Energy Levels and Energy Level Diagrams (Unit 7)
Electrons in atoms can only hold specific, quantized amounts of energy. When an electron drops to a lower level, the atom emits a photon with energy equal to the gap, which is how energy level diagrams turn into spectra problems on the exam.
Electromagnetic Spectrum (Unit 7)
Electron transitions produce photons across the EM spectrum, and incoming photons can eject electrons from metals (the photoelectric effect). Photon energy E = hf is the bridge between light questions and electron questions.
Electrons are most often tested through the photoelectric effect and atomic energy levels rather than as a standalone definition. The 2018 LAQ Q3 gave monochromatic light hitting a metal and asked about the maximum kinetic energy of the emitted electrons as frequency varied. The 2024 Short FRQ Q1 ran the same idea with two different metals and three light frequencies, testing whether you can connect threshold frequency, work function, and electron kinetic energy. Expect to use Kₘₐₓ = hf − φ, explain why low-frequency light ejects no electrons regardless of intensity, and read energy level diagrams to find photon energies from electron transitions.
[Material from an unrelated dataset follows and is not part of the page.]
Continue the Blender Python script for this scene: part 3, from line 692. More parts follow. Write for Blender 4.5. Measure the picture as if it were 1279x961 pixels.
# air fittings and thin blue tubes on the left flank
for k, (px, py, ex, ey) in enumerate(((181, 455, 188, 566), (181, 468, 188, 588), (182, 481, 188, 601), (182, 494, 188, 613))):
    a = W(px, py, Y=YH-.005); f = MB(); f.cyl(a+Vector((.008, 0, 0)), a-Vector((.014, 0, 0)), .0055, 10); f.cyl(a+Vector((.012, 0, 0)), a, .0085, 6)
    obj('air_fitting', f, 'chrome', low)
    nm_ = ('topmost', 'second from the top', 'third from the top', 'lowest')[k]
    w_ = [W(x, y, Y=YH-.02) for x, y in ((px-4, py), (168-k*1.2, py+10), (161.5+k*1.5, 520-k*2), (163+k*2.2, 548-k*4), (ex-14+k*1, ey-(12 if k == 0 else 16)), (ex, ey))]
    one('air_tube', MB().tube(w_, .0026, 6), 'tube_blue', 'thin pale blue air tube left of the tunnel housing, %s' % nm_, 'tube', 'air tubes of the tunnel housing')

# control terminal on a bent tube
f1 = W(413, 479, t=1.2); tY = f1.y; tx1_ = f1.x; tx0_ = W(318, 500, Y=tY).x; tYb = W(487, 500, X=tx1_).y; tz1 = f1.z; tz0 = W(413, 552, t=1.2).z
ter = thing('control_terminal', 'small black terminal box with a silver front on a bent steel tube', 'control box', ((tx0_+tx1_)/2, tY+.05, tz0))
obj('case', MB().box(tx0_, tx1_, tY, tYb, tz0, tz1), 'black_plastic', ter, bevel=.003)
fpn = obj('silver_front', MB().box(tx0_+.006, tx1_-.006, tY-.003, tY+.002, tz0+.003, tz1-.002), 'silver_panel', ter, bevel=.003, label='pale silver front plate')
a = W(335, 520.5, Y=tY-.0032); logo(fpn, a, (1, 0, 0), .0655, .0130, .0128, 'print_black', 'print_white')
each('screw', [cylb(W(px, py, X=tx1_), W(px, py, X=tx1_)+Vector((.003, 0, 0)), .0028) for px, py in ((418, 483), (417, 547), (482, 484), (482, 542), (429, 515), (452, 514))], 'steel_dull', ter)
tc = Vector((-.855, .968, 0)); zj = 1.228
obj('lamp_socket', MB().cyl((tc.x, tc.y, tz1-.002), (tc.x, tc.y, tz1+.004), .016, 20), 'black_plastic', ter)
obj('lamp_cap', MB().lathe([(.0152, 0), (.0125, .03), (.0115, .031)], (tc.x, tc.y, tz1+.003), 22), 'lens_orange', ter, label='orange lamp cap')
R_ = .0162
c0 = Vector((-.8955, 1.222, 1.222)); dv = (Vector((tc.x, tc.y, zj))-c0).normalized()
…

In multiple choice, electrons also show up in electrostatics stems (charge transfer, conductors) and circuit questions, so keep the charge -1.6 × 10⁻¹⁹ C and the tiny electron mass handy.
Both are charged subatomic particles with charge magnitude e, but they're easy to mix up under pressure. Protons are positive, sit inside the nucleus, and are about 1800 times more massive. Electrons are negative, sit outside the nucleus, and are the particles that actually move in circuits, charge transfer, and photoelectric emission. When an object becomes charged, it's almost always because electrons moved, not protons.
An electron carries a charge of -e, which equals -1.6 × 10⁻¹⁹ C, the same magnitude as a proton's charge but negative.
Electrons are bound to the nucleus by the electromagnetic (Coulomb) force, not by some special atomic force.
Electrons in atoms occupy quantized energy levels, and they jump between levels only by absorbing or emitting a photon whose energy matches the gap.
In the photoelectric effect, a photon ejects an electron only if the light's frequency is above the metal's threshold, and the electron's maximum kinetic energy is Kₘₐₓ = hf − φ.
When objects gain or lose charge in electrostatics problems, it's electrons that move; protons stay locked in the nucleus.
An electron's mass is roughly 1/1800 of a proton's, so almost all of an atom's mass lives in the nucleus.
An electron is a subatomic particle with charge -e (-1.6 × 10⁻¹⁹ C) found outside the nucleus of an atom. In AP Physics 2 it appears in Topic 7.1 as a building block of atomic systems and stars in photoelectric effect and energy level questions.
No, not in the AP Physics 2 model. Electrons occupy quantized energy levels rather than classical orbits, and they only change energy by absorbing or emitting a photon that exactly matches the gap between levels. The planetary picture is a simplification that breaks down at the quantum scale.
An electron has charge -e, lives outside the nucleus, and has about 1/1800 the mass of a proton. A proton has charge +e and sits inside the nucleus. In charging and current problems, electrons are the particles that move.
No. If the light's frequency is below the metal's threshold frequency, no electrons are emitted no matter how intense the light is, because each photon carries energy E = hf and a single low-energy photon can't overcome the work function. This is the core idea behind released FRQs like the 2018 and 2024 photoelectric questions.
An electron has charge -1.6 × 10⁻¹⁹ C and mass 9.11 × 10⁻³¹ kg. Both values are on the AP Physics 2 reference sheet, so focus on knowing when to use them rather than memorizing the digits.